• **Requirements**
Write out all the data again, exactly as it stands.

• **Recorded data**
+ + + + + + +

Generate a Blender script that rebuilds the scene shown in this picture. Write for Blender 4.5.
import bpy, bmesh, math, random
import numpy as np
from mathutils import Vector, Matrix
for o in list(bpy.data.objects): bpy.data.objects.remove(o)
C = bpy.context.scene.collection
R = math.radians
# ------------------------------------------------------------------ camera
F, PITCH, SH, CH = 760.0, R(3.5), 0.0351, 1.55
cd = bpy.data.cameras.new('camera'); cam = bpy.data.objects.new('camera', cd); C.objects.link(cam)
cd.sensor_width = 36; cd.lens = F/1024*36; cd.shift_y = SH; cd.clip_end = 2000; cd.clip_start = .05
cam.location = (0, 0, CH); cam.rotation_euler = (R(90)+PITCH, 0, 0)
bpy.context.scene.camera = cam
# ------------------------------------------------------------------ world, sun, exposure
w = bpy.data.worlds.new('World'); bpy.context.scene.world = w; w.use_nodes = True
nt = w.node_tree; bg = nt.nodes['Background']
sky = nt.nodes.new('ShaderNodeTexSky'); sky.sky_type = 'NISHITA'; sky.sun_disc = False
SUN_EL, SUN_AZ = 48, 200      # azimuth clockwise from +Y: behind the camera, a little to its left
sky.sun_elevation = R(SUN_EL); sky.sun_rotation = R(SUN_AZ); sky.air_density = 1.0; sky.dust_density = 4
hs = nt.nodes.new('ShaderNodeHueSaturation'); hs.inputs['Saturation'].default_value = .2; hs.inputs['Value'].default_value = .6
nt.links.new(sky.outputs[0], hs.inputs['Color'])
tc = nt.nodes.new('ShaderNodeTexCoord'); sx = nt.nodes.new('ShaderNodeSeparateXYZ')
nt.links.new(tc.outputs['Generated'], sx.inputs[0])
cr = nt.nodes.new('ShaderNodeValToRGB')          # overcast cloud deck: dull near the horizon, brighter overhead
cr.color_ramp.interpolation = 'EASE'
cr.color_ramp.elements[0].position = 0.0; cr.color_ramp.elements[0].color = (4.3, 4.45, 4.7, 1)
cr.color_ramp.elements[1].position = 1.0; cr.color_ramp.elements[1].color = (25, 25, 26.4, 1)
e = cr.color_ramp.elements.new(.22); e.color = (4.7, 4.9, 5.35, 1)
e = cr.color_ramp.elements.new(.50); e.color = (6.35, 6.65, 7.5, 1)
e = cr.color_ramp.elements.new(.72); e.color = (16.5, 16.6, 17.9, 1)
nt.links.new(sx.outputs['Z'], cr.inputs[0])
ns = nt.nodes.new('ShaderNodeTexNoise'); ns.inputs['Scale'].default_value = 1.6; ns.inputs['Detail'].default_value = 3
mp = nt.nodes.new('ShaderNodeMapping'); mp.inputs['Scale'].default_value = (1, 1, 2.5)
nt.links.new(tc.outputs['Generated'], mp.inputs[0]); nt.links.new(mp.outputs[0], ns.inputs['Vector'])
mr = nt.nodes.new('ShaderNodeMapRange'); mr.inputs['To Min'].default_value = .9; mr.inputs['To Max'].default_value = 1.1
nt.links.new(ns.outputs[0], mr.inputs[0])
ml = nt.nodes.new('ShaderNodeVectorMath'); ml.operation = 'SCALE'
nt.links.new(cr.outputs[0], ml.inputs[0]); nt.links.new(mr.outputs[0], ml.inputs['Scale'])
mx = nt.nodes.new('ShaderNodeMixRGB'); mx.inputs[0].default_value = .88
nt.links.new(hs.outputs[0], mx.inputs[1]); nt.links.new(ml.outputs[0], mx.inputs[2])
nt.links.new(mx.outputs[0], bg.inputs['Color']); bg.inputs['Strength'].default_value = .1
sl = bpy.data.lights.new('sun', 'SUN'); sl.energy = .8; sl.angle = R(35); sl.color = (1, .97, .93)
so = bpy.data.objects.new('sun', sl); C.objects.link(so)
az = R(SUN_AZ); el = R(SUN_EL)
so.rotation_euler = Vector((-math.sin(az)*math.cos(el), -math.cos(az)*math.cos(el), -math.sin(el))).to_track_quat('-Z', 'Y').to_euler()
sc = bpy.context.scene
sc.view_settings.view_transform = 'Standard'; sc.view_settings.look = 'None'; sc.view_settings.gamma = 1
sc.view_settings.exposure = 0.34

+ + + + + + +

• **Solution to this problem**
Generate a Blender script that rebuilds the scene shown in this picture. Write for Blender 4.5.
import bpy, bmesh, math, random
import numpy as np
from mathutils import Vector, Matrix
for o in list(bpy.data.objects): bpy.data.objects.remove(o)
C = bpy.context.scene.collection
R = math.radians
# ------------------------------------------------------------------ camera
F, PITCH, SH, CH = 760.0, R(3.5), 0.0351, 1.55
cd = bpy.data.cameras.new('camera'); cam = bpy.data.objects.new('camera', cd); C.objects.link(cam)
cd.sensor_width = 36; cd.lens = F/1024*36; cd.shift_y = SH; cd.clip_end = 2000; cd.clip_start = .05
cam.location = (0, 0, CH); cam.rotation_euler = (R(90)+PITCH, 0, 0)
bpy.context.scene.camera = cam
# ------------------------------------------------------------------ world, sun, exposure
w = bpy.data.worlds.new('World'); bpy.context.scene.world = w; w.use_nodes = True
nt = w.node_tree; bg = nt.nodes['Background']
sky = nt.nodes.new('ShaderNodeTexSky'); sky.sky_type = 'NISHITA'; sky.sun_disc = False
SUN_EL, SUN_AZ = 48, 200      # azimuth clockwise from +Y: behind the camera, a little to its left
sky.sun_elevation = R(SUN_EL); sky.sun_rotation = R(SUN_AZ); sky.air_density = 1.0; sky.dust_density = 4
hs = nt.nodes.new('ShaderNodeHueSaturation'); hs.inputs['Saturation'].default_value = .2; hs.inputs['Value'].default_value = .6
nt.links.new(sky.outputs[0], hs.inputs['Color'])
tc = nt.nodes.new('ShaderNodeTexCoord'); sx = nt.nodes.new('ShaderNodeSeparateXYZ')
nt.links.new(tc.outputs['Generated'], sx.inputs[0])
cr = nt.nodes.new('ShaderNodeValToRGB')          # overcast cloud deck: dull near the horizon, brighter overhead
cr.color_ramp.interpolation = 'EASE'
cr.color_ramp.elements[0].position = 0.0; cr.color_ramp.elements[0].color = (4.3, 4.45, 4.7, 1)
cr.color_ramp.elements[1].position = 1.0; cr.color_ramp.elements[1].color = (25, 25, 26.4, 1)
e = cr.color_ramp.elements.new(.22); e.color = (4.7, 4.9, 5.35, 1)
e = cr.color_ramp.elements.new(.50); e.color = (6.35, 6.65, 7.5, 1)
e = cr.color_ramp.elements.new(.72); e.color = (16.5, 16.6, 17.9, 1)
nt.links.new(sx.outputs['Z'], cr.inputs[0])
ns = nt.nodes.new('ShaderNodeTexNoise'); ns.inputs['Scale'].default_value = 1.6; ns.inputs['Detail'].default_value = 3
mp = nt.nodes.new('ShaderNodeMapping'); mp.inputs['Scale'].default_value = (1, 1, 2.5)
nt.links.new(tc.outputs['Generated'], mp.inputs[0]); nt.links.new(mp.outputs[0], ns.inputs['Vector'])
mr = nt.nodes.new('ShaderNodeMapRange'); mr.inputs['To Min'].default_value = .9; mr.inputs['To Max'].default_value = 1.1
nt.links.new(ns.outputs[0], mr.inputs[0])
ml = nt.nodes.new('ShaderNodeVectorMath'); ml.operation = 'SCALE'
nt.links.new(cr.outputs[0], ml.inputs[0]); nt.links.new(mr.outputs[0], ml.inputs['Scale'])
mx = nt.nodes.new('ShaderNodeMixRGB'); mx.inputs[0].default_value = .88
nt.links.new(hs.outputs[0], mx.inputs[1]); nt.links.new(ml.outputs[0], mx.inputs[2])
nt.links.new(mx.outputs[0], bg.inputs['Color']); bg.inputs['Strength'].default_value = .1
sl = bpy.data.lights.new('sun', 'SUN'); sl.energy = .8; sl.angle = R(35); sl.color = (1, .97, .93)
so = bpy.data.objects.new('sun', sl); C.objects.link(so)
az = R(SUN_AZ); el = R(SUN_EL)
so.rotation_euler = Vector((-math.sin(az)*math.cos(el), -math.cos(az)*math.cos(el), -math.sin(el))).to_track_quat('-Z', 'Y').to_euler()
sc = bpy.context.scene
sc.view_settings.view_transform = 'Standard'; sc.view_settings.look = 'None'; sc.view_settings.gamma = 1
sc.view_settings.exposure = 0.34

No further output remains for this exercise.